Раны, которые безумный Хаким нанес Иерусалиму, до конца не зарубцевались: церковь Константина так и не была отстроена полностью в первоначальном виде. Меж тем несчастья города на этом не прекратились: словно Хакима было недостаточно, в 1033 году землетрясение опустошило Иерусалим, сокрушив византийские стены и омейядские дворцы. От аль-Аксы остались одни руины, разрушена была и Пещерная синагога.
Халиф Захир, чтивший Иерусалим, восстановил веротерпимость своих предков, пообещав покровительство обеим иудейским общинам.

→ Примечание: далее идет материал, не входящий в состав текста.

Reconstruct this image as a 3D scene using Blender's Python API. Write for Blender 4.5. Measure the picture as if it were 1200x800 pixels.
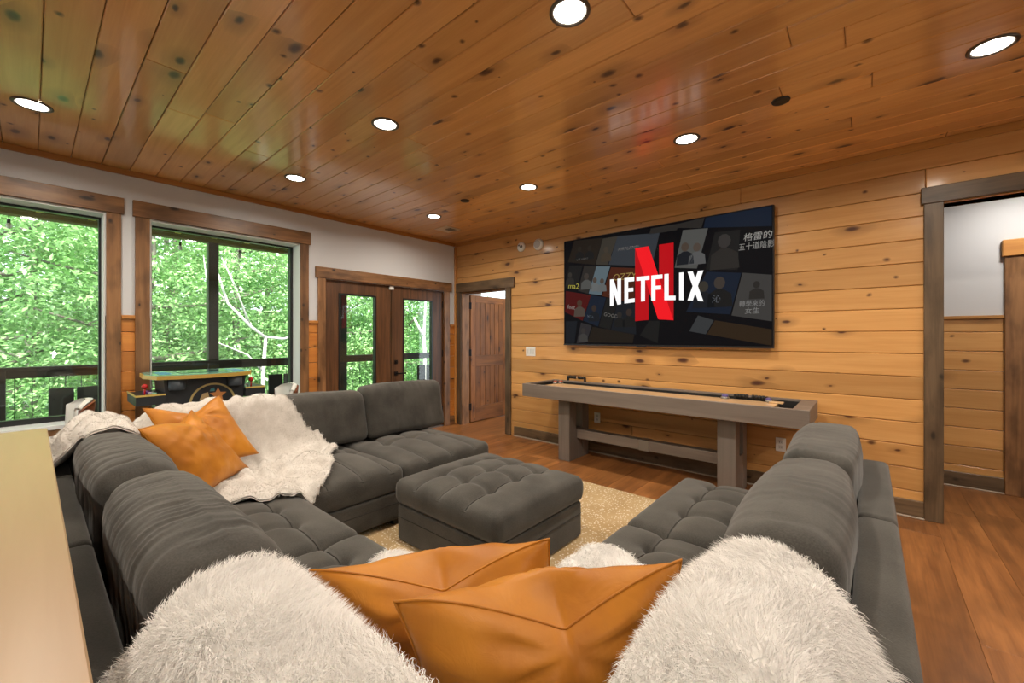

На Храмовой горе была восстановлена аль-Акса, и надпись на ее изысканно украшенной триумфальной арке указывала на связь между халифом, Иерусалимом и ночным путешествием Мухаммеда — хотя мечеть Захира была гораздо меньше, чем старая аль-Акса. Новый халиф отстроил и городские стены. Но они тоже заключали в себе город гораздо меньшей площади — примерно такой, как сегодня. За чертой новых стен оказались гора Сион и лежавшие в руинах дворцы Омейядов.
Захир и его преемник благосклонно принимали помощь византийцев в восстановлении храма Гроба Господня. В 1048 году император Константин IX Мономах завершил строительство нового храма, вход в который теперь находился с южной стороны. «Самое просторное здание, способное вместить 8000 человек, сооружено с большим искусством из цветного мрамора и украшено византийской парчой с образами, затканными золотыми нитями», — так описывал его персидский паломник Насир-и Хосров. И все же оно было гораздо меньше Константиновской базилики. Евреям же так и не удалось отстроить разрушенные синагоги, хотя великий визирь ат-Тустари (Абу Саид)[137], еврей по рождению и вере, всячески поддерживал иерусалимскую общину.

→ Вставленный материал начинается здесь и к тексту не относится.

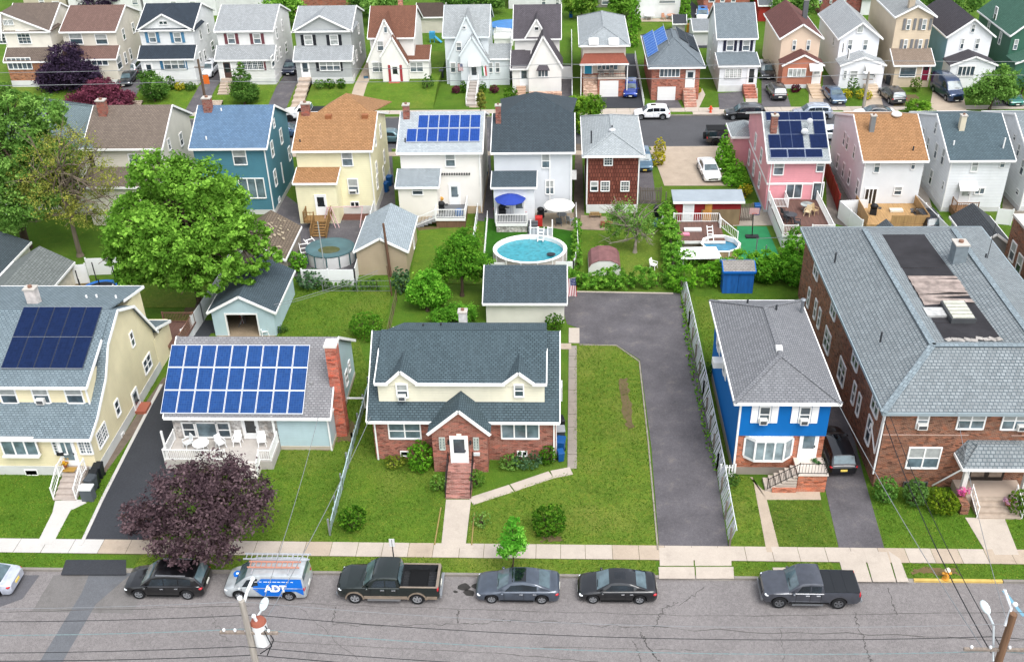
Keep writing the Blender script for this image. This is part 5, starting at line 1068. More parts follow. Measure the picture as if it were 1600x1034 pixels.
wp(h, 128.58, 1230, 107, 1260, 121, '4', 'c'); door(h, PY(1274, 131, 128.6)[0], .6, .9, 2.0, 128.6, '#e9e9e6', .3, pane='c'); a, z_ = PY(1265, 110, 128); b = PY(1285, 110, 128)[0]; roof(h, [[(a, 127.6, z_), (b, 127.6, z_), (b, 128.6, z_+.6), (a, 128.6, z_+.6)]], WHITE(), name='awning'); steps(h, a, b, 124.5, 128.58, 0, .6, 5, plain('#c9b39a', .85)); MB().box(28.0, 33.0, 128.55, 130, 0, .5).build('foundation', plain('#e0e2e6', .86), h)
chimney(h, 31.9, 137, 6.5, 8.9, .6, .5, plain('#5a5d60'))
h = hcy('house', 'white gable fronted house with light grey roof, rounded porch and white awning', 35.3, 40.2, 5.8, 7.6, plain('#eff1f5', .88, .5, .04), shingle('#bfc3c5', .72, '#9aa1a4'), lz=3.0, lzp=4.0, lx=(35.2, 40.6), yf=128.4)
for b_ in ((1323, 62, 1333, 79), (1347, 62, 1357, 79)): wp(h, 130.98, *b_, 'h~', 'b')
wp(h, 130.96, 1338, 40, 1350, 52, '', 'c'); wp(h, 128.38, 1317, 110, 1324, 123, 'x', 'd'); wp(h, 128.38, 1327, 110, 1341, 122, 'h~', 'c'); door(h, PY(1360, 129, 128.4)[0], .6, .9, 2.0, 128.4, '#e9edf0', .4, pane='d'); a, z_ = PY(1352, 112, 128); b = PY(1377, 112, 128)[0]; roof(h, [[(a, 127.2, z_), (b, 127.2, z_), (b, 128.4, z_+.7), (a, 128.4, z_+.7)]], WHITE(), name='awning'); steps(h, PY(1354, 135, 127)[0], PY(1374, 135, 127)[0], 124.5, 128.38, 0, .6, 5, plain('#d2bfa8', .85))
for px, py in ((1303, 65), (1318, 75), (1311, 108), (1326, 85)): ws(h, 'W', 35.3, px, py, .6, 1.2)
h = hcy('tall_house', 'tall tan three storey house with grey shutters and arched top windows', 41.9, 46.4, 8.4, 9.6, siding('#dccab0', .85, .2), shingle('#aeb2b2', .7, '#8b9092'), depth=12, lz=None)
lean_to(h, 42.0, 46.5, 128.6, 131, 0, 3.0, 4.2, siding('#d8c6ac', .85, .2), shingle('#a08f80', .68, '#7e6e60'), .3, 'front_wing')
for b_, nm in (((1415, 31, 1424, 47), 'arched_window'), ((1439, 30, 1449, 47), 'arched_window'), ((1410, 62, 1419, 79), 'window'), ((1433, 62, 1442, 79), 'window')):
    w_ = wp(h, 130.97, *b_, 'h~', 'b', name=nm); x_, z_ = PY((b_[0]+b_[2])/2, b_[3], 130.97); shutters(h, x_, z_, .85, 1.4, 130.97, '#77787a', .34)
wp(h, 128.58, 1404, 105, 1433, 121, '', 'd'); door(h, PY(1443, 128, 128.6)[0], .9, .8, 2.0, 128.6, '#7a2038', .3, pane='k'); MB().box(43.2, 43.9, 131.2, 131.8, 8, 10.5).build('chimney', plain('#b0a28e'), h)
h = hcy('house', 'white house with dark grey gable roof and blue side wall, behind the blue van', 48.7, 54.1, 5.9, 7.9, plain('#eef0f2', .87, .5, .04), shingle('#5a575d', .66, '#3f3c42'), lz=2.95, lzp=4.0, lx=(48.7, 54.2), yf=128.2, sidem=siding('#7fb0c4', .85, .2))
for b_ in ((1499, 60, 1508, 77), (1522, 60, 1532, 77), (1516, 38, 1525, 51)): wp(h, 130.98, *b_, 'h~', 'd')
wp(h, 128.18, 1494, 103, 1525, 120, '4', 'd')
h = hcy('green_house', 'dark green sided house with green roof at the top right corner', 56.5, 64, 6.0, 9.2, siding('#3c6b58', .84, .2), shingle('#55806f', .66, '#3f6656'), lz=3.2, lzp=4.6, yf=128)
for px, py, w_, hh in ((1556, 22, .9, 1.8), (1563, 60, .8, 1.6), (1545, 42, .8, 1.2)): ws(h, 'W', 56.5, px, py, w_, hh)
wp(h, 130.98, 1582, 62, 1592, 78, 'h~', 'b')
# ============================================================ row D: backs of the next block, at the top edge
def hd(name, label, l, r, by, ht, depth, wm, rm=None, wins=(), cat='house', zr=2.2):
    (xa, Y), xb = G(l, by), G(r, by)[0]; h = house(name, label, (xa+xb)/2, Y+depth/2, cat); walls(h, xa, xb, Y, Y+depth, -.05, ht, wm, 'x', ht+zr); gable_x(h, xa, xb, Y, Y+depth, ht, ht+zr, rm or shingle('#8a8580', .66, '#66615c'), .3)
    for b_ in wins: wp(h, Y-.01, *b_, 'h~', 'b')
    return h
LGR = shingle('#9fa5a8', .7, '#7d8488')
hd('house', 'tan house cut off by the top edge, left of the purple leaved tree top', 42, 106, 22, 6, 9, plain('#c9bfa8', .84), None, ((83, 2, 92, 10), (62, -2, 68, 8)))
hd('house', 'white house at the top edge behind the beige brown roofed house', 112, 222, 26, 6, 9, plain('#e6e6e4', .86), LGR, ((128, 2, 138, 10), (207, 0, 215, 8)))
hd('house', 'white house with paired dark windows at the top edge behind the navy roof', 228, 338, 26, 6, 9, plain('#e9eaea', .86), LGR, ((267, 2, 275, 9), (297, 2, 305, 9)))
hd('house', 'grey roofed white house at the top edge behind the maroon shuttered house', 346, 412, 18, 6, 9, plain('#dfe0e0', .86), shingle('#77787c', .66))
h = hd('brick_house', 'brown brick bungalow at the top edge behind the grey sided house', 452, 548, 20, 4, 9, bricks('#94523f', '#7c4435', '#a58e80'), shingle('#8a5a48', .66, '#66402f'))
h = hd('garage', 'tan garage with black door and brown roof behind the white tudor', 652, 694, 52, 2.5, 6, plain('#d8d2c4', .84), shingle('#5f5148', .66, '#463b34'), (), 'garage', 1.2); g0 = G(656, 51); garage_door(h, g0[0], G(688, 51)[0], 0, 2.1, g0[1]-.02, '#3f464c')
hd('house', 'tan walled house at the top edge, right of a round tree', 735, 765, 12, 5, 8, plain('#d9cfba', .85), None, ((742, 1, 748, 8),))
hd('house', 'white house with brick post at the top edge above the dark tudor roof', 795, 878, 14, 5, 8, plain('#e4e6e6', .86), LGR, ((846, -2, 853, 8), (868, -2, 874, 10)))
hd('house', 'grey house with white window at the top edge between two trees', 930, 962, 12, 5, 8, plain('#8f8c88', .84), None, ((940, -4, 952, 8),))
h = hd('house', 'white house with patio furniture along its wall at the top edge', 994, 1062, 29, 5, 8, plain('#eceeee', .87), LGR, ((1029, -2, 1056, 6),))
hd('brick_house', 'orange brick house at the top edge, right of the tall pointed evergreen', 1098, 1170, 24, 5, 8, bricks('#a4573f', '#8c4836', '#b39a8a'), None, ((1107, -6, 1118, 4), (1125, -4, 1133, 4), (1142, -4, 1150, 4)))
h = hd('garage', 'low white garage with pale roof beside the slate roofed narrow house', 1083, 1108, 72, 2.2, 6, plain('#dfe1e0', .86), LGR, (), 'garage', .8)
h = hd('shed', 'small dark roofed playhouse shed behind the solar bungalow', 1052, 1070, 52, 1.6, 2.2, plain('#d6d6d4', .85), shingle('#4f545c', .66), (), 'shed', .8)
hd('shed', 'red garden shed behind the slate roofed white house', 1184, 1202, 34, 2.6, 5, plain('#b03a33', .82), shingle('#7d8388', .66), (), 'shed', 1.4)
hd('brick_house', 'dark red brick house with white windows at the top edge behind the peach house', 1280, 1348, 24, 6, 9, bricks('#7e3f36', '#6a342d', '#94807a'), None, ((1279, -4, 1285, 6), (1296, -4, 1301, 6), (1317, -4, 1323, 6)))
hd('garage', 'small white garage behind the white gable fronted house', 1344, 1364, 24, 2.6, 6, plain('#e7e9ea', .87), LGR, (), 'garage', .6)
# ============================================================ vehicles (nose towards -x, wheels on z = 0)
def lerp_tab(tab, x):
    for (a, va), (b, vb) in zip(tab[:-1], tab[1:]):
        if x <= b: return va+(vb-va)*max(0, min(1, (x-a)/(b-a) if b > a else 0))
    return tab[-1][1]
KIND = {   # top: hood/deck line, sh: shoulder line, cab: roof line (fractions of L, H); wh: axles; hw: plan width
 'sedan': dict(top=[(0, .40), (.03, .50), (.12, .58), (.27, .64), (.30, .65), (.80, .68), (.97, .69), (1, .58)], sh=[(0, .36), (.04, .46), (.2, .56), (.5, .61), (.9, .63), (1, .54)], cab=[(.25, .63), (.40, .94), (.46, .985), (.56, 1.0), (.66, .97), (.74, .90), (.90, .69)], wh=(.19, .79), sp=[(.36, .42, .57), (.585, .57, .73)], C=.86),
 'coupe': dict(top=[(0, .40), (.03, .50), (.12, .59), (.26, .65), (.30, .66), (.82, .70), (.97, .69), (1, .58)], sh=[(0, .36), (.04, .46), (.2, .57), (.5, .62), (.9, .64), (1, .54)], cab=[(.23, .64), (.40, .95), (.46, .99), (.54, 1.0), (.64, .96), (.72, .88), (.88, .70)], wh=(.19, .78), sp=[(.36, .42, .59), (.61, .595, .70)], C=.82),
 'suv': dict(top=[(0, .36), (.02, .50), (.10, .56), (.24, .61), (.30, .62), (.97, .62), (1, .5)], sh=[(0, .34), (.04, .44), (.2, .53), (.5, .57), (.92, .61), (1, .5)], cab=[(.23, .60), (.37, .92), (.44, .98), (.58, 1.0), (.80, .975), (.90, .93), (.985, .62)], wh=(.19, .79), sp=[(.345, .385, .52), (.53, .53, .70), (.71, .71, .86)], C=.96),
 'jeep': dict(top=[(0, .40), (.02, .58), (.24, .62), (.30, .62), (.97, .62), (1, .55)], sh=[(0, .4), (.04, .54), (.2, .58), (.98, .58), (1, .5)], cab=[(.29, .61), (.36, .95), (.42, .99), (.6, 1.0), (.90, 1.0), (.97, .97), (.995, .62)], wh=(.18, .76), sp=[(.37, .39, .53), (.55, .55, .70), (.73, .73, .93)], C=.985),
 'van': dict(top=[(0, .34), (.02, .44), (.10, .53), (.18, .58), (.24, .58), (.98, .56), (1, .4)], sh=[(0, .32), (.04, .41), (.2, .52), (.98, .52), (1, .38)], cab=[(.15, .56), (.30, .90), (.37, .98), (.55, 1.0), (.93, .99), (.975, .95), (.995, .56)], wh=(.19, .79), sp=[(.255, .315, .44)], C=.985),
 'pickup': dict(top=[(0, .42), (.02, .56), (.10, .62), (.26, .66), (.30, .66), (.615, .66), (.617, .36), (.972, .36), (.974, .66), (.99, .66), (1, .60)], sh=[(0, .40), (.03, .54), (.1, .60), (.3, .62), (.98, .62), (1, .56)], cab=[(.26, .65), (.36, .93), (.40, .985), (.48, 1.0), (.575, .99), (.60, .96), (.625, .66)], wh=(.175, .78), sp=[(.355, .385, .475), (.485, .485, .585)], C=.615),
}
TYRE = lambda: plain('#1c1d1f', 1, .85, .1)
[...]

Гонения Хакима, похоже, только упрочили святость Иерусалима в глазах мира. Теперь это вновь был процветающий паломнический город с населением в 20 тысяч человек. «Из земель греческих и иных стран, — писал Насир, — приходят в Иерусалим христиане и иудеи в огромном количестве». Двадцать тысяч мусульман собирались ежегодно на Храмовой горе, вместо того чтобы совершить хадж в Мекку. Еврейские путешественники прибывали также из Франции и Италии.

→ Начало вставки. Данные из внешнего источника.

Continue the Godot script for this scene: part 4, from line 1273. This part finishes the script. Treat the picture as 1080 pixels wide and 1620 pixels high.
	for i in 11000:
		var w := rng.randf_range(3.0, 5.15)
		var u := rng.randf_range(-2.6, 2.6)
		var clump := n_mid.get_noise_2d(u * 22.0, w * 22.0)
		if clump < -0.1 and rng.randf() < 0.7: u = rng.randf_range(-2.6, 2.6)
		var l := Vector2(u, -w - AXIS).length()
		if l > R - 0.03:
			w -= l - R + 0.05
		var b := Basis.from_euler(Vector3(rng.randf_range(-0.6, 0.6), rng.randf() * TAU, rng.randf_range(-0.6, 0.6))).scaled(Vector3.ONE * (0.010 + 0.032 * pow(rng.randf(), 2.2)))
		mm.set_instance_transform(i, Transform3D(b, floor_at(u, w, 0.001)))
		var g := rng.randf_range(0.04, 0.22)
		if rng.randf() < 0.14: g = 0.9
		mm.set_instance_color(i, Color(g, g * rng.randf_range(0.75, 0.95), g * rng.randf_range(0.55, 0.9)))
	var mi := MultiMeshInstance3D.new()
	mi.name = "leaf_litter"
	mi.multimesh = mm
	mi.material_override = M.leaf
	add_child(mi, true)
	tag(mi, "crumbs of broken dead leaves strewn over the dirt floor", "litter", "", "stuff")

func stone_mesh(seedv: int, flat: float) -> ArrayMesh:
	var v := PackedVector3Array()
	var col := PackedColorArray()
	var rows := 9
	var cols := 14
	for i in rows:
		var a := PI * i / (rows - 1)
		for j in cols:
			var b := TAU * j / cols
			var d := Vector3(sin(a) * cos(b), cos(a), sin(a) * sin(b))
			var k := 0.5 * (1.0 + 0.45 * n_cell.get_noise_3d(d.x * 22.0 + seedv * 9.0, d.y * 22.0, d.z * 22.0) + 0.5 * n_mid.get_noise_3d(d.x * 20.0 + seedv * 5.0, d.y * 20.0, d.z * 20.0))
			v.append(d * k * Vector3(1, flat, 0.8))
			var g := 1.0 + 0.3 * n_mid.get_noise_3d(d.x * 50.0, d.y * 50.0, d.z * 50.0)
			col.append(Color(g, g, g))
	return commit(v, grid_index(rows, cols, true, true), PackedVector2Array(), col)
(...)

Перемены, происходившие в христианском мире, делали Иерусалим все более притягательным для франков с Запада и греков с Востока. Католики-латиняне с римским папой во главе и православные греки, подданные императора и патриарха Константинопольского, теперь очень сильно отличались друг от друга. Дело было не только в том, что они молились на разных языках и ожесточенно спорили о малопонятных богословских формулах. Православие, с его иконами и утонченным богослужебным обрядом, было настроено более мистически и страстно. Католичество с его концепцией первородного греха верило в более резкое различие между человеком и Богом. 16 июля 1054 года прямо во время службы в Святой Софии папский легат отлучил от Церкви византийского патриарха, а тот в ярости предал анафеме папу. Эта Великая схизма — раскол, до сих пор разделяющий христианский мир, — привела к ожесточенной борьбе Востока и Запада за Иерусалим.
Византийский император Константин Х Дука способствовал созданию первого настоящего христианского квартала вокруг храма Гроба Господня. Это была своевременная мера: византийских паломников и ремесленников в Иерусалиме было уже так много, что до Насира даже дошли слухи о том, что сам император Константинополя время от времени приезжает в город инкогнито. Впрочем, пилигримов из Западной Европы в Иерусалим прибывало не меньше; мусульмане всех их собирательно называли франками — в память о народе, давшем миру Карла Великого, — хотя на самом деле они приходили со всех концов Европы. Для их размещения амальфийские купцы выстроили множество постоялых дворов и монастырских гостиниц. Вера в то, что паломничеством можно искупить грех междоусобной войны, была распространена повсеместно. Еще в 1001 году Фульк Черный, граф Анжуйский, совершил в Иерусалим первое покаянное паломничество после того, как заживо похоронил свою супругу в венчальном платье, уличив ее в измене с неким свинопасом. Всего же он совершил три покаянных путешествия в Иерусалим. В конце того же столетия граф Свен Годвинсон, брат короля Англии Гарольда, пришел в Иерусалим босиком после того, как изнасиловал монахиню-девственницу, аббатису Эдвигу (впрочем, на его совести было немало и других преступлений). Покинул свое герцогство, чтобы помолиться у Гроба Господня, и Роберт, герцог Нормандский, отец Вильгельма Завоевателя. Все трое погибли на обратном пути из Святой земли: смерть постоянно сопровождала пилигримов.
Фатимидам, занятым придворными интригами, трудно было поддерживать порядок в Палестине, и паломники часто подвергались нападениям бандитов. Гибель в пути была настолько обычным явлением, что у армян появился даже особый титул, махдеси, которым награждали тех, кто умер во время паломничества к Гробу Господню.